Schopenhauer in love. Eight years after the publication of The World as Will and Representation, Arthur Schopenhauer wrote the following in his private notebooks:
When I am asked where then is to be found the most intimate knowledge of that inner essence of the world, of that thing-in-itself which I have called the will-to-live; or where is one most clearly aware of that essence; or where does it attain the most positive revelation of itself, — then I must point to voluptuousness in the act of copulation. This is it! This is the true essence and core of all things, the aim and purpose of all existence. Therefore it is also for living beings subjectively the aim of all their actions, their highest gain; and objectively it is that which keeps the world going, for the inorganic world is attached to the organic through knowledge. Hence the worship of the lingam and of the phallus.

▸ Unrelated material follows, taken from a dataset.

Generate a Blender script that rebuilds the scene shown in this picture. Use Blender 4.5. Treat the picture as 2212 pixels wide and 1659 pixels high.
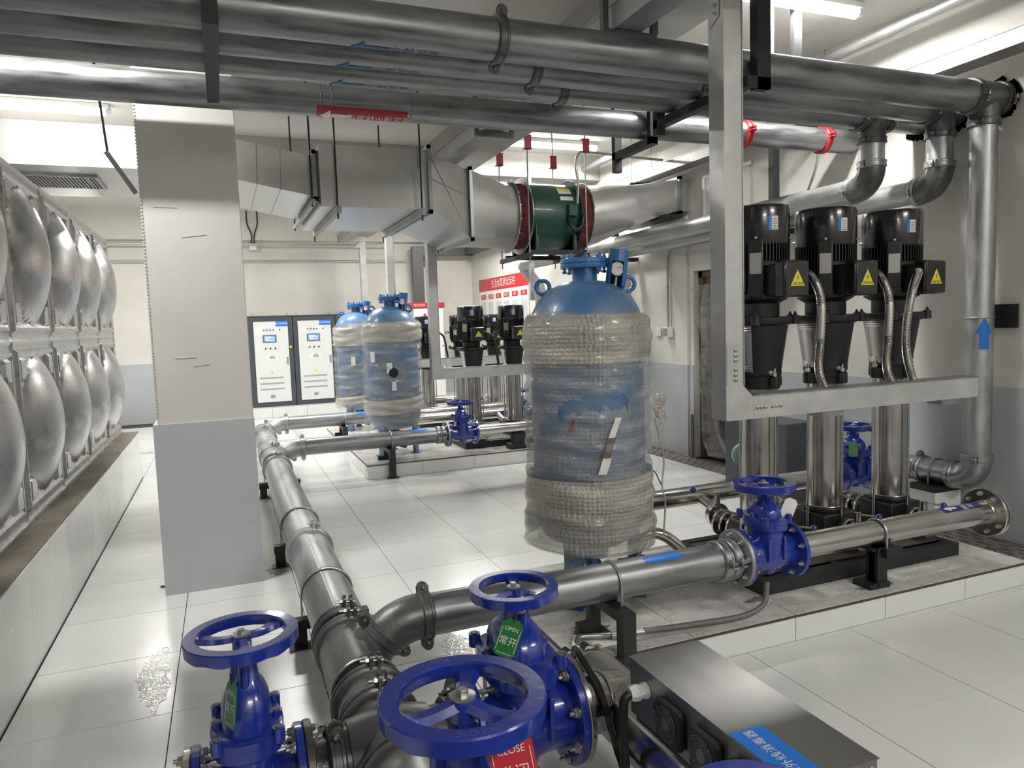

And what is that precisely for us? Shakespeare’s 129th sonnet tells us.
Over the door of the brothel at Pompeii under the phallus were the words hic habitat felicitas; this inscription is now to be found in the Studio a Napoli.
Arthur Schopenhauer
Quartant, January 1826
In Manuscript Remains III, p. 262-263
“Voluptuousness” is E.F.J. Payne’s translation; other translators render this word as “ecstasy.”
In Martha Nussbaum’s essay “Nietzsche, Schopenhauer, and Dionysus,” Nussbaum asserts that “Schopenhauer’s writings on women and sexuality suggest just how peculiar, and indeed profoundly disgusting, he took [sexual intercourse] to be.” Ambivalent perhaps, given his reference to the Shakespeare sonnet; perhaps even peculiar; but “disgusting” is wildly overstating the case.
In point of fact, Schopenhauer’s language and rhetoric here come remarkably close to the descriptions of his conceptions of aesthetic experience and saintly renunciation, the two avenues through which the philosopher suggests that the thing-in-itself can be experienced. It is notable too that this knowledge is attained through individual bodies in jointure. Schopenhauer wrote this passage as he was engaged in an affair with the actress Caroline Richter. The affair lasted for ten years and must be counted as perhaps the central romantic and sexual liaison of Schopenhauer’s life. It could have been that this bodied experience (and this bodied experience constituted, as we know, the only basis of validity for any given philosophical concept for Schopenhauer) demonstrated a “third way” — sexuality to be added to aesthetics and renunciation — to the sublime redemption provided by a contemplative confrontation with the will.
Schopenhauer’s affair with Richter did not end well, and this, along with his relations with his mother and sister, most undoubtedly affected his thinking regarding sexuality and sensuality, but it does not fully invalidate this momentary sense that voluptuousness in the act of copulation (or ecstasy, or orgasm) constituted a sublime moment of denial in which time, space and identity are eradicated for the duration of even a brief few seconds in phenomenal time (perhaps an eternity in the noumenal).
If within the body this willing acts most phenomenally in the experience of sexual desire, then it is central to Schopenhauer’s construct of tragedy as itself a demonstration and investigation of Eros. Nussbaum writes: “Schopenhauer holds that the sufferings of tragedy are the sufferings of humanity, insofar as it lives the life of desire.” It is not a quality of tragedy itself that it provides either redemption or comfort. Tragedy demonstrates those sufferings not to provide comfort, but to offer a representation of the desirous body caught between the eternity of ecstasy and the prison of the phenomenal world. No wonder, then, that sexual transgression takes center stage as the nexus of a dramatist like Howard Barker: it is there that the noumenal can be most deeply experienced, even in the suffering that arises from being caught between the one world and the other.